Lya Luft
"Em lugar de nos amargurarmos pela loucura, podridão e injustiça, podemos abrir mais espaço para o bom e o belo,que afinal existem"
Já escrevi e repito que nestes dias adormecemos satisfeitos quando podemos dizer: meu avião atrasou só quatro horas, que sorte. Só roubaram meu carro, não me mataram, então viva o progresso, somos um país civilizado. Eu acho que estamos doentes e confusos. Por exemplo, agora em alguns lugares começa a haver autoridade e liderança positiva: a polícia age com mais rigor, e na luta eventualmente fere ou mata bandidos e assassinos. Nada mais justo. Porque nós os cidadãos comuns nos cansamos de ser caçados pelos marginais feito bichos desprotegidos. Porém, há quem reclame: os policiais deviam ser menos ferozes, deviam ao menos cuidar do lugar onde vão atingir os facínoras: quem sabe um tiro no braço ou no pé? Tive de reler a notícia: estão brincando conosco? Imaginei o pobre policial com revolverzinho velho, mirando no bandidão armado com fuzil de última geração e carrão importado e pedindo: licença, moço, vou dar só um tirinho no seu pé.
O banditismo floresceu por falta de autoridade e ordem, mas receio que agora qualquer rigor seja objeto de clamor dos defensores dos direitos da bandidagem, que deveriam era cuidar das vítimas. Entre outras coisas, fazer votar com máxima urgência uma lei que responsabilizasse por seus crimes jovens malfeitores de 16 anos ou menos, freqüentemente verdadeiros monstros morais.
Pontes caem, obras monumentais desabam, correm anúncios de culpas, desculpas, culpados fictícios. Os verdadeiros causadores se escondem, apontando uns para os outros: foi ele, foi ele! Não foi ninguém, nem foi o descaso: foi o acaso, ora bolas! Como em geral neste país, ninguém vai encontrar responsáveis, ou todos serão absolvidos – quem sabe eleitos deputados ou senadores numa próxima eleição. Saímos do público para o privado, e o espetáculo continua. O mal viceja não apenas nas ruas e no campo, não apenas sitiando nossas casas e comprovando nossa vulnerabilidade, mas na violência pessoal da infâmia, da mentira, da injustiça e do abuso em todas as formas. Talvez estejamos mesmo é muito loucos. Quando não conseguimos entender o que acontece e sentimos medo – seja da maldade humana, seja da precariedade das instituições, seja pelo nosso decorrente desamparo –, o perigo é deixar que a ira ou a descrença nos contaminem.

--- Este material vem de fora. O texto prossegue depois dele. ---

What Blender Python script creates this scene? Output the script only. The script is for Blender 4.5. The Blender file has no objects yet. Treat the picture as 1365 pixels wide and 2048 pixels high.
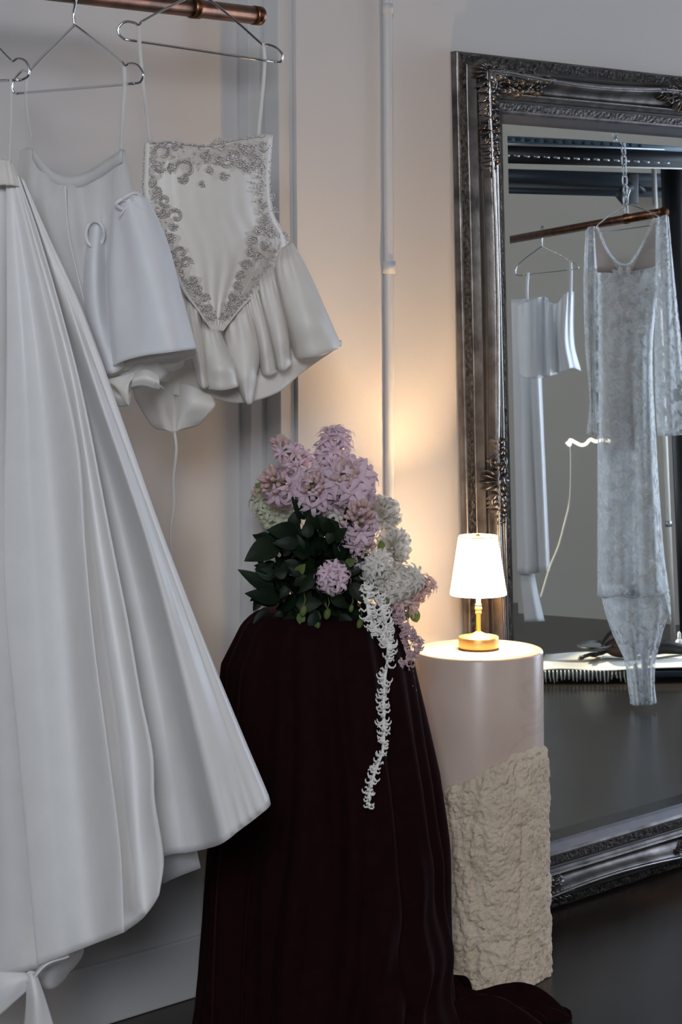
import bpy, math, random
import numpy as np
from mathutils import Vector, Matrix

random.seed(7)
RNG = np.random.RandomState(11)
SC = bpy.context.scene
COL = SC.collection
PI = math.pi

# ------------------------------------------------------------------ camera, light, exposure
F = 4300.0                       # focal length in pixels of the 1365x2048 frame
CXP, CYP = 682.5, 590.0          # principal point (level camera with a lens shift)
CAM = np.array([-2.993, -3.373, 1.45])
ROLL = -0.0061
Rv = np.array([math.cos(PI/4), -math.sin(PI/4), 0.0])
Fv = np.array([math.cos(PI/4), math.sin(PI/4), 0.0])
Zv = np.array([0, 0, 1.0])
RX = Rv*math.cos(ROLL) + Zv*math.sin(ROLL)
UP = -Rv*math.sin(ROLL) + Zv*math.cos(ROLL)

cam_data = bpy.data.cameras.new('camera')
cam = bpy.data.objects.new('camera', cam_data)
COL.objects.link(cam)
cam.matrix_world = Matrix(((RX[0], UP[0], -Fv[0], CAM[0]),
                           (RX[1], UP[1], -Fv[1], CAM[1]),
                           (RX[2], UP[2], -Fv[2], CAM[2]),
                           (0, 0, 0, 1)))
cam_data.sensor_fit = 'VERTICAL'
cam_data.sensor_height = 36.0
cam_data.sensor_width = 24.0
cam_data.lens = F/2048*36.0
cam_data.shift_y = (CYP-1024)/2048
cam_data.clip_start = 0.05
SC.camera = cam

SC.view_settings.view_transform = 'Standard'
SC.view_settings.look = 'None'
SC.view_settings.gamma = 1.0
SC.view_settings.use_curve_mapping = False
SC.view_settings.exposure = -0.05
try:
    SC.cycles.use_denoising = True
    SC.cycles.max_bounces = 10
    SC.cycles.transparent_max_bounces = 16
    SC.cycles.sample_clamp_indirect = 6.0
except Exception:
    pass

world = bpy.data.worlds.new('world')
SC.world = world
world.use_nodes = True
wb = world.node_tree.nodes['Background']
wb.inputs['Color'].default_value = (0.55, 0.68, 1.0, 1)
wb.inputs['Strength'].default_value = 0.5

def area(name, loc, target, sx, sy, power, color):
    d = bpy.data.lights.new(name, 'AREA')
    d.shape = 'RECTANGLE'; d.size = sx; d.size_y = sy; d.energy = power; d.color = color
    o = bpy.data.objects.new(name, d); COL.objects.link(o)
    o.location = loc
    o.rotation_euler = (Vector(target)-Vector(loc)).to_track_quat('-Z', 'Y').to_euler()
    return o
# first a warm fill added at the rear window, then daylight left and side
area('window_fill_right', (1.9, -6.35, 2.48), (1.9, 0, 2.2), 1.0, 0.64, 36, (1.0, 0.90, 0.84))
area('window_daylight_left', (-5.15, -5.2, 2.85), (-0.7, -0.6, 0.9), 1.3, 1.1, 205, (0.85, 0.91, 1.0))
area('window_daylight_side', (5.30, -1.45, 1.45), (0, -1.45, 1.45), 2.0, 1.9, 100, (0.70, 0.81, 1.0))
sun = bpy.data.lights.new('sun', 'SUN')
sun.energy = 9.0; sun.angle = 0.009; sun.color = (1.0, 0.90, 0.72)
sun_o = bpy.data.objects.new('sun', sun); COL.objects.link(sun_o)
SUN_DIR = Vector((0.30, 0.62, -0.335))
sun_o.rotation_euler = SUN_DIR.to_track_quat('-Z', 'Y').to_euler()
sun_o.location = (0, -9, 6)

# ------------------------------------------------------------------ coordinates
def P(px, py, d):
    """world point seen at pixel (px, py), d metres in front of the camera"""
    return CAM + d*(RX*((px-CXP)/F) + UP*((CYP-py)/F) + Fv)

# the mirror's own frame: leans back a little against the wall
M_LEAN = 0.022
M_W, M_H = 1.58, 2.0
M_O = np.array([1.443, -0.134, 0.004])
M_X = np.array([1.0, 0, 0])
M_Z = np.array([0, math.sin(M_LEAN), math.cos(M_LEAN)])
M_N = np.array([0, -math.cos(M_LEAN), math.sin(M_LEAN)])
GLASS_H = 0.006
def MP(x, t, h):
    return M_O + M_X*x + M_Z*t + M_N*h
G0 = MP(0, 0, GLASS_H)
def reflect(p):
    p = np.asarray(p, float)
    return p - 2*np.dot(p-G0, M_N)*M_N
def PR(px, py, d):
    """real place of a thing whose mirror image is seen at (px, py) at a path length d"""
    return reflect(P(px, py, d))
def depth_for_z(px, py, z):
    """path length at which the mirror image at a pixel has real height z"""
    a, b = PR(px, py, 5.0)[2], PR(px, py, 9.0)[2]
    return 5.0 + (z-a)*4.0/(b-a)

# ------------------------------------------------------------------ materials
def mat(name, color, rough=0.6, metal=0.0, sheen=0.0, noise=0.0, nscale=8.0, bump=0.0, bscale=60.0,
        spec=0.5, coat=0.0, color2=None, sub=0.0, emit=None, estr=0.0, trans=0.0, alpha=1.0, bdist=0.01):
    m = bpy.data.materials.new(name); m.use_nodes = True
    nt = m.node_tree; b = nt.nodes['Principled BSDF']
    b.inputs['Base Color'].default_value = (*color, 1)
    b.inputs['Roughness'].default_value = rough
    b.inputs['Metallic'].default_value = metal
    b.inputs['Specular IOR Level'].default_value = spec
    if sheen:
        b.inputs['Sheen Weight'].default_value = sheen
        b.inputs['Sheen Roughness'].default_value = 0.35
    if coat:
        b.inputs['Coat Weight'].default_value = coat
        b.inputs['Coat Roughness'].default_value = 0.06
    if sub:
        b.inputs['Subsurface Weight'].default_value = sub
        b.inputs['Subsurface Scale'].default_value = 0.01
    if emit:
        b.inputs['Emission Color'].default_value = (*emit, 1)
        b.inputs['Emission Strength'].default_value = estr
    if trans:
        b.inputs['Transmission Weight'].default_value = trans
    b.inputs['Alpha'].default_value = alpha
    tc = nt.nodes.new('ShaderNodeTexCoord')
    if noise or color2:
        n = nt.nodes.new('ShaderNodeTexNoise'); n.inputs['Scale'].default_value = nscale
        n.inputs['Detail'].default_value = 6
        nt.links.new(tc.outputs['Object'], n.inputs['Vector'])
        r = nt.nodes.new('ShaderNodeValToRGB')
        c2 = color2 or tuple(max(0, c*(1-noise)) for c in color)
        r.color_ramp.elements[0].color = (*c2, 1); r.color_ramp.elements[0].position = 0.32
        r.color_ramp.elements[1].color = (*color, 1); r.color_ramp.elements[1].position = 0.68
        nt.links.new(n.outputs['Fac'], r.inputs['Fac'])
        nt.links.new(r.outputs['Color'], b.inputs['Base Color'])
    if bump:
        n2 = nt.nodes.new('ShaderNodeTexNoise'); n2.inputs['Scale'].default_value = bscale
        n2.inputs['Detail'].default_value = 4
        nt.links.new(tc.outputs['Object'], n2.inputs['Vector'])
        bp = nt.nodes.new('ShaderNodeBump'); bp.inputs['Strength'].default_value = bump
        bp.inputs['Distance'].default_value = bdist
        nt.links.new(n2.outputs['Fac'], bp.inputs['Height'])
        nt.links.new(bp.outputs['Normal'], b.inputs['Normal'])
    return m

def cloth_mat(name, color, translucent=0.25, rough=0.55, sheer=0.0, sheen=0.3, noise=0.04, nscale=20, bump=0.15, bscale=400, holes=None):
    """woven cloth: principled + translucent, optional sheerness or lace holes"""
    m = mat(name, color, rough, sheen=sheen, noise=noise, nscale=nscale, bump=bump, bscale=bscale, spec=0.35, bdist=0.002)
    nt = m.node_tree; b = nt.nodes['Principled BSDF']; out = nt.nodes['Material Output']
    tr = nt.nodes.new('ShaderNodeBsdfTranslucent'); tr.inputs['Color'].default_value = (*color, 1)
    mx = nt.nodes.new('ShaderNodeMixShader'); mx.inputs['Fac'].default_value = translucent
    nt.links.new(b.outputs[0], mx.inputs[1]); nt.links.new(tr.outputs[0], mx.inputs[2])
    last = mx
    if sheer or holes:
        tp = nt.nodes.new('ShaderNodeBsdfTransparent')
        m2 = nt.nodes.new('ShaderNodeMixShader'); m2.inputs['Fac'].default_value = sheer
        nt.links.new(mx.outputs[0], m2.inputs[1]); nt.links.new(tp.outputs[0], m2.inputs[2])
        if holes:
            tc = nt.nodes.new('ShaderNodeTexCoord')
            n = nt.nodes.new('ShaderNodeTexNoise'); n.inputs['Scale'].default_value = holes[0]
            n.inputs['Detail'].default_value = 5; n.inputs['Distortion'].default_value = 1.2
            nt.links.new(tc.outputs['Object'], n.inputs['Vector'])
            r = nt.nodes.new('ShaderNodeValToRGB')
            r.color_ramp.elements[0].position = 0.40; r.color_ramp.elements[0].color = (holes[1],)*3+(1,)
            r.color_ramp.elements[1].position = 0.56; r.color_ramp.elements[1].color = (holes[2],)*3+(1,)
            nt.links.new(n.outputs['Fac'], r.inputs['Fac'])
            nt.links.new(r.outputs['Color'], m2.inputs['Fac'])
        last = m2
    nt.links.new(last.outputs[0], out.inputs['Surface'])
    return m

MT = {}
MT['wall'] = mat('painted_wall', (0.64, 0.62, 0.61), 0.75, noise=0.05, nscale=1.3, bump=0.08, bscale=120, bdist=0.003)
MT['farwall'] = mat('far_plaster', (0.74, 0.72, 0.66), 0.8, noise=0.08, nscale=0.8)
MT['trim'] = mat('trim_paint', (0.64, 0.63, 0.625), 0.5, noise=0.03, nscale=4)
MT['floor'] = mat('polished_concrete', (0.036, 0.027, 0.020), 0.24, color2=(0.021, 0.016, 0.012), nscale=2.2, bump=0.03, bscale=25, spec=0.24)
MT['ceil'] = mat('ceiling_paint', (0.30, 0.30, 0.31), 0.9)
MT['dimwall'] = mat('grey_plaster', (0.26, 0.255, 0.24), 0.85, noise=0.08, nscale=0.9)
MT['satin'] = cloth_mat('ivory_satin', (0.93, 0.915, 0.90), 0.12, 0.40, sheen=0.2)
MT['satin_warm'] = cloth_mat('ivory_duchess_satin', (0.94, 0.895, 0.83), 0.20, 0.40, sheen=0.2)
MT['organza'] = cloth_mat('white_organza', (0.94, 0.94, 0.95), 0.18, 0.5, sheer=0.02)
MT['sheer'] = cloth_mat('sheer_tulle', (0.88, 0.87, 0.85), 0.3, 0.7, sheer=0.30)
MT['tulle'] = cloth_mat('stiff_tulle', (0.72, 0.72, 0.74), 0.3, 0.7, sheer=0.5)
MT['ribbon'] = cloth_mat('ribbon', (0.92, 0.90, 0.86), 0.45, 0.5, sheer=0.15)
MT['lace'] = cloth_mat('floral_lace', (0.92, 0.93, 0.93), 0.3, 0.8, holes=(26.0, 0.74, 0.03), noise=0.2, nscale=30, bump=0.8, bscale=90)
MT['mesh_nude'] = cloth_mat('nude_mesh', (0.50, 0.42, 0.37), 0.3, 0.8, sheer=0.25)
MT['velvet'] = mat('burgundy_velvet', (0.013, 0.0020, 0.0028), 0.9, sheen=0.0, noise=0.35, nscale=40, spec=0.1)
_b = MT['velvet'].node_tree.nodes['Principled BSDF']
_b.inputs['Sheen Weight'].default_value = 0.04; _b.inputs['Sheen Roughness'].default_value = 0.3
_b.inputs['Sheen Tint'].default_value = (0.8, 0.14, 0.18, 1)
MT['copper'] = mat('aged_copper', (0.30, 0.125, 0.062), 0.36, 1.0, color2=(0.085, 0.040, 0.024), nscale=26)
MT['chrome'] = mat('chrome_wire', (0.72, 0.73, 0.75), 0.14, 1.0)
MT['bead'] = mat('silver_beads', (0.82, 0.76, 0.72), 0.26, 0.5, noise=0.5, nscale=160)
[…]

Se não podemos mudar o mundo, interminável trabalho de formiguinha, resta nos abrir para o que existe e sempre existirá de positivo: os verdadeiros amores, que não se baseiam em vantagens, mas em ternura e respeito; as verdadeiras amizades, que não se contam pelos dias convividos, mas pela certeza de que o outro está sempre ali; as verdadeiras famílias, em que apesar das diferenças imperam a confiança e a alegria. Sempre que alguém quer e realiza o mal do outro, alguma coisa no mundo se desestrutura; toda ação ou palavra perversa, toda injustiça é um crime contra a natureza mais ampla, que nos inclui, a nós, seres humanos vulneráveis e grandiosos, patéticos e dignos – tudo isso por sermos apenas humanos.
A tragédia da humanidade não reside só nas guerras, na corrupção, na destruição do ambiente, enquanto a velha mãe natureza geme e reclama e começa a se mostrar faminta de vidas. Está no cotidiano minúsculo de cada um de nós, que corremos na superfície da verdadeira vida, obcecados por deveres insensatos, corroídos de inveja e desejo de aniquilação, distantes das coisas essenciais – pobres de afeto, despidos de alegria.
Lembro a história da filha adolescente de um amigo que, rejeitada pelo namorado, passou uns dias em profunda tristeza, mas de repente apareceu na sala, perfumada, olhos brilhantes, pronta para sair. O pai interroga: "Ué, filha, voltou com seu namorado?". Resposta de inesquecível sabedoria: "Não, pai, eu vou me vingar sendo feliz".
Talvez seja uma saída. Não podemos mudar o mundo, mas podemos mudar nossa postura no mundo, o público e o privado. Em lugar de nos amargurarmos pela loucura, podridão e injustiça, podemos abrir mais espaço, ou algum espaço, para o bom e o belo, que afinal existem. Tentar curtir a natureza, saborear a arte, atender os necessitados, preparar crianças e jovens para a vida, cultivar harmonia na família, olhar para dentro de nós mesmos e nos escutar. É um bom começo. Olhar o mar ou o amanhecer, que são de graça e nos dão a sensação de que afinal nossas misérias são apenas misérias e que o grande drama é ter a alma mutilada pela amargura.